Kemalizm. Şimdilere bittiğinden, çözüldüğünden, içi boş bir zırha dönüştüğünden söz ediliyor. Oğuz Atay için her zaman çoktan bitmişti. Onu bir bakıma içerden yaşadığı için, hiç tam inanamamıştı. Bu yüzden, ondaki Kemalizm eleştirisi, çok sevdiği Kemal Tahir’deki eleştiriden epeyce farklıdır.
Kemal Tahir, hem kendi kızgınlıklarını, saldırganlıklarını hep dışa atar ya da dışa yansıtır, hem de son dönem Türk siyasal tarihinin figürlerini hem de biraz fazla büyütür gözünde. Atay zaafı hem içerden yaşamış (Bir çocuğun kendi babasının zavallılığını görmesi gibi biraz) hem de Kemal Tahir’deki hasetten hiç pay almadığı için, dışa yansıtma (projeksiyon) mekanizmasına başvurmaz, tam tersine içselleştirerek kudretinden korkutuculuğundan ve kötülüğünden arındırır: Emekli Albay Hüsamettin Tambay.

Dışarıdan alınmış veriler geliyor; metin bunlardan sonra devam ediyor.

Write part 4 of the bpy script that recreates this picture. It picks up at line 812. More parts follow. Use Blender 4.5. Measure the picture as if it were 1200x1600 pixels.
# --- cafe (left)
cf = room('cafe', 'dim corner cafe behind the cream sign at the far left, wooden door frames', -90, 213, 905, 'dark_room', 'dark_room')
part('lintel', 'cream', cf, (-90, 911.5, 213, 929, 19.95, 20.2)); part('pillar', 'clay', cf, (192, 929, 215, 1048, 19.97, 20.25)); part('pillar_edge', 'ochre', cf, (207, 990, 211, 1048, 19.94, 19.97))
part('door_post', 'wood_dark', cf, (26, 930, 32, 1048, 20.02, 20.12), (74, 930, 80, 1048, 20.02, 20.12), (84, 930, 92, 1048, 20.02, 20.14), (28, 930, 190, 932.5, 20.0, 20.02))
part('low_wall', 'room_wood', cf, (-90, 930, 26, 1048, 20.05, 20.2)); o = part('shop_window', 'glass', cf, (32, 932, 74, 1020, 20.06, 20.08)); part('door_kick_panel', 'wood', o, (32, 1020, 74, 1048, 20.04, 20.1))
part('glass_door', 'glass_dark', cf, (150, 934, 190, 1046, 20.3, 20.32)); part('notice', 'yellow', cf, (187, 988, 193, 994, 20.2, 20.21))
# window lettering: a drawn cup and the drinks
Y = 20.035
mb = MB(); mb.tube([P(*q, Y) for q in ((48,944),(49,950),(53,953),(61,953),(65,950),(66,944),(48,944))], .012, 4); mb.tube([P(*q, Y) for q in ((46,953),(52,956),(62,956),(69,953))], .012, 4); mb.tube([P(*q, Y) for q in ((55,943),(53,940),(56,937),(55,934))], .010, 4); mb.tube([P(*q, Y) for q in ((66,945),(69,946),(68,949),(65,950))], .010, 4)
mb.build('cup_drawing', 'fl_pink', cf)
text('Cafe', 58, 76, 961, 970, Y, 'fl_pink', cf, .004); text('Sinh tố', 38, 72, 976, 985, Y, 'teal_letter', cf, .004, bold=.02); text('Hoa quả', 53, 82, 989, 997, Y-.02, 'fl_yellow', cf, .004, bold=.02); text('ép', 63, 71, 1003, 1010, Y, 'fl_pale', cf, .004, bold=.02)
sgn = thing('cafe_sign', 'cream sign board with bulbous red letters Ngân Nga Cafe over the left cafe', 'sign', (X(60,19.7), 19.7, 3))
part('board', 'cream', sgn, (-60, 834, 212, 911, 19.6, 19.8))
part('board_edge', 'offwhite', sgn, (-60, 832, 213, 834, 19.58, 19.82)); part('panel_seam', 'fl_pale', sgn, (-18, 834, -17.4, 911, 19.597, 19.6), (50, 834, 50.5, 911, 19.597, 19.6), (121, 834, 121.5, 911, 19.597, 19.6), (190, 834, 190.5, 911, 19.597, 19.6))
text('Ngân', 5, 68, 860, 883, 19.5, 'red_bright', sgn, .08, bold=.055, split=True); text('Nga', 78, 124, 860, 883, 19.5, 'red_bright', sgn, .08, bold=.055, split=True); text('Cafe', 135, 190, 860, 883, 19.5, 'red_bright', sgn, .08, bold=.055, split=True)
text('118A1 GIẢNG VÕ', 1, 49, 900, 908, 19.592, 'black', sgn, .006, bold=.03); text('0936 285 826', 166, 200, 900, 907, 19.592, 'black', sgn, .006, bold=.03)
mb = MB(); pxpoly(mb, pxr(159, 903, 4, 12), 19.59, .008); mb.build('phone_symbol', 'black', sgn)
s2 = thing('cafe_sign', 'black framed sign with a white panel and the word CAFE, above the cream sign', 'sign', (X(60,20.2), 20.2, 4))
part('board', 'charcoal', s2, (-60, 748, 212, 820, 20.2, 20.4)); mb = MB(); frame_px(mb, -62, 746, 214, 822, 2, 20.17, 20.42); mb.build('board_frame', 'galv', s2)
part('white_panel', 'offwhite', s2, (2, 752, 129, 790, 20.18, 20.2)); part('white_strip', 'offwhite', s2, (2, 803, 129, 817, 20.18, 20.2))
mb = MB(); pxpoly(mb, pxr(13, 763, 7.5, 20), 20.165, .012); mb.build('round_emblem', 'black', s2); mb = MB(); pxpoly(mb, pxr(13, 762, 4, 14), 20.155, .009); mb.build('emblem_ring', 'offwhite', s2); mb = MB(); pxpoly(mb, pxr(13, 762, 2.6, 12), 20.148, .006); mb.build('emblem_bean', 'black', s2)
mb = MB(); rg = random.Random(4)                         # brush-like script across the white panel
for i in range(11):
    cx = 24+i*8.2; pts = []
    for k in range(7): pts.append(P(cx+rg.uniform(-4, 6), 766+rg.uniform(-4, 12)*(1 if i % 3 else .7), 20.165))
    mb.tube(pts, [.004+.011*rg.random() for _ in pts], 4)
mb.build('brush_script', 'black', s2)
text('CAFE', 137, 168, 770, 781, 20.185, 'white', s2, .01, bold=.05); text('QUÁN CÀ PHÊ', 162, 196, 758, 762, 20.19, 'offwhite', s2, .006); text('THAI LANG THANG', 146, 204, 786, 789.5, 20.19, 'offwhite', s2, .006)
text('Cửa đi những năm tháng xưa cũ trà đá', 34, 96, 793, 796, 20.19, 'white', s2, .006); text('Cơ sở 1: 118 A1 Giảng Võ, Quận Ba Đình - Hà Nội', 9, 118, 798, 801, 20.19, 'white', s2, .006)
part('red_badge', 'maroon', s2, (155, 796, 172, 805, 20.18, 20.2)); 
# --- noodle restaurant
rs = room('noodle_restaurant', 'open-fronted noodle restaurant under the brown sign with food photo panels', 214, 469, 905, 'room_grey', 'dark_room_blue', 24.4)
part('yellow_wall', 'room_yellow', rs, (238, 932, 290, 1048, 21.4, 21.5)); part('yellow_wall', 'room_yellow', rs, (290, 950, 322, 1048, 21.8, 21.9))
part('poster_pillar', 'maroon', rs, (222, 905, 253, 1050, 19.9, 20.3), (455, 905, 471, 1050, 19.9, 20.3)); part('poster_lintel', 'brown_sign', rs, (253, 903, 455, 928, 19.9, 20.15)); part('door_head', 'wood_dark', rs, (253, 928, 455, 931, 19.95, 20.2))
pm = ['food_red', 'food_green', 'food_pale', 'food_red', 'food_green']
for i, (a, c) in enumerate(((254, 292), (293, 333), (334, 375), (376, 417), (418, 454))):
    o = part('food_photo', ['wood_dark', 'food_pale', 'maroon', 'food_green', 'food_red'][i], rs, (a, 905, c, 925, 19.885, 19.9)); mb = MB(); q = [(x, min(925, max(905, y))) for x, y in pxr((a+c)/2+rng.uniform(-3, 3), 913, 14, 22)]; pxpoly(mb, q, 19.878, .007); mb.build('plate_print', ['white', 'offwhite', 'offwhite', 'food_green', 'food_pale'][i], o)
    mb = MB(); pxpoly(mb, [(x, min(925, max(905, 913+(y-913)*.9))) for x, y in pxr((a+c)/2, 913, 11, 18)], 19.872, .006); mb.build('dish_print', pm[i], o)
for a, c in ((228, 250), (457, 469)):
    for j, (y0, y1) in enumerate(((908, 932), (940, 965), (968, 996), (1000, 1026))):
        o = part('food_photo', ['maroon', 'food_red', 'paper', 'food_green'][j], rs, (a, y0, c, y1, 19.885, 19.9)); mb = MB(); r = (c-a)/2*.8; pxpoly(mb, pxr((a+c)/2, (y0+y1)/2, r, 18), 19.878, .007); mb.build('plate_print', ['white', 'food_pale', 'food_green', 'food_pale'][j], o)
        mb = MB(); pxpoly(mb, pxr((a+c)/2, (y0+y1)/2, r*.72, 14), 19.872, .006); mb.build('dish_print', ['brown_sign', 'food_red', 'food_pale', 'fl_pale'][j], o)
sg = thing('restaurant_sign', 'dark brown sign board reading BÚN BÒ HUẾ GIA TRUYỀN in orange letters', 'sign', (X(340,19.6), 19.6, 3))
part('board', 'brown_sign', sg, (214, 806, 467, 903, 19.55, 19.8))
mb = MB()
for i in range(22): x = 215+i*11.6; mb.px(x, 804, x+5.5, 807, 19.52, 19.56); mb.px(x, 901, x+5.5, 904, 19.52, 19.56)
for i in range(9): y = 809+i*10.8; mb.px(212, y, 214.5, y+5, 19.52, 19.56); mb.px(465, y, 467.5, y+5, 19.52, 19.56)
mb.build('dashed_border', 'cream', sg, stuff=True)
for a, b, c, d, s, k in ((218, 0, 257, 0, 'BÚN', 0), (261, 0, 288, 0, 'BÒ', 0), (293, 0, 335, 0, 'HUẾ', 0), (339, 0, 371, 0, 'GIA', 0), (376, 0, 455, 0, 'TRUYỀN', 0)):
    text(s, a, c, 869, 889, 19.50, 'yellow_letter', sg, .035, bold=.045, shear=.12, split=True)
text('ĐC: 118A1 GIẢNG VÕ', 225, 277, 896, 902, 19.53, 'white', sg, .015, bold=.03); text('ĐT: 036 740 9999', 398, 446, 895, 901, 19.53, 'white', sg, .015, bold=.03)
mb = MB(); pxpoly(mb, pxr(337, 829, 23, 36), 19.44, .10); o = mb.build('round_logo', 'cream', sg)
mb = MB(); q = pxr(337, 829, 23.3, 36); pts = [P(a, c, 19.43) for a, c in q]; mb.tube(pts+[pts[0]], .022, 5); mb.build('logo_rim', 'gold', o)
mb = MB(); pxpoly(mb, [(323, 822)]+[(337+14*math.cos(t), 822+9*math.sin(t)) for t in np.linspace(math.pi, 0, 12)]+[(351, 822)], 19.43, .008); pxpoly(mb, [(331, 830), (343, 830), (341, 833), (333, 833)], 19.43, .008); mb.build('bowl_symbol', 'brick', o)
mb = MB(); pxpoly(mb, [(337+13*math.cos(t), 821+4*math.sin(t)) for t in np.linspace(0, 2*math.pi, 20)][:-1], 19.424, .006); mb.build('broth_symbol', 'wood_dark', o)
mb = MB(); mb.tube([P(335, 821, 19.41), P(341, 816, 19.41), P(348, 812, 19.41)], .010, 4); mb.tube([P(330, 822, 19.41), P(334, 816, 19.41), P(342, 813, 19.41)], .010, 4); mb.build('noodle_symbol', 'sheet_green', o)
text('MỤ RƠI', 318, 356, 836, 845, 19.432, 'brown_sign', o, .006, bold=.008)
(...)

Her türlü yeşil ve haki kumaşın bana bir iç bulanması verdiği 1973’te okumuştum “Tehlikeli Oyunlar”ı. Düşüncelerimi, eleştirimin hedefini değiştirmedi, ama nefretimin basıncından, sıkışıklığından, eziciliğinden kurtardı beni. Vahşetini dışarda bırakarak, ama o dışarda kalmış vahşeti hiç unutturmadan. Atay’ın kaygılı gülümseyen, mayhoş iç mekanının bir parçası olmuştu albayım. İyileşen, iyileştirici bir figür.
Atay, yaşayabilmek için, kendi iç mekanını, iç boşluğunu çok iyi olmayan, ama o kadar da kötü olmayan figürlerle doldurmak zorundaydı. Biz de onun anısını öldürmemek için çevresini ona yakın yarlarla dolduralım.
Onu Beckett’le (İngiliz değil. İrlandalı” derdi). Vüs’at O. Bener’le, biraz da Dostoyevski’yle birlikte okuyalım.